What has happened in the intervening period? For one thing, English cricket is now broadcast on pay television, Rupert Murdoch’s BSkyB, which almost four years ago made a knockout bid for rights that sent the BBC packing after sixty-one years. The argument was that the additional money would tend to the beneficiation of grass-roots cricket, and there is evidence that sizeable investments have been made. But the unquantifiable contraction of the audience has exacerbated a tendency to conceive of Test cricket as an exclusive game, for hardcore tragics only.
The other development has been Twenty20 cricket, which the English are apt to point out they invented, but which the IPL has since popularised and industrialised far more effectively. English cricket authorities have scrambled to keep up. Their plans for an England Premier League were foiled when their backer, Texan Allen Stanford, went the way of the South Sea Bubble; two quasi-domestic competitions are now mooted for next season.
The size of English grounds, none with a capacity greater than 30 000, has tended to preserve Test match attendance as a minority pursuit. In his recent autobiography, England’s opening batsman Alastair Cook reveals that the only Test he had attended before his international debut in Nagpur was an Australia v Pakistan Match at the WACA while he was playing Perth grade cricket. With Twenty20 viewed as the more accessible and demotic version of the game, Cardiff suggests that Test cricket is to be repackaged permanently as a boutique entertainment, partly funded by £100 tickets and corporate dining suites, but subsidised chiefly by television. Which is fine as long as Test match broadcasting rights are bundled with those of Twenty20 and one-day internationals—but for how much longer will that be?
All of which makes a good story about English decadence and dilettantism, but it also has profound implications elsewhere, for it threatens to leave Australia as the last country in which Test matches, the oldest, longest and most satisfyingly complex form of cricket, are taken seriously as a mass amusement.

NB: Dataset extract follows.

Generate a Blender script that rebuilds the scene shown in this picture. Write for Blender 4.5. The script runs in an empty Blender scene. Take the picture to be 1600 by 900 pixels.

On 7 July, Sri Lanka and Pakistan finished one of the best Test matches of recent times, Pakistan losing eight for 46 to subside to a 50-run defeat. The final rites were watched by 2000 people. But the malaise in other countries is a familiar tale; we have always banked on the Ashes’ continuing relevance and popularity. Australia remains Test cricket’s number one nation. The question is not: for how much longer? It is: for how much longer will that matter?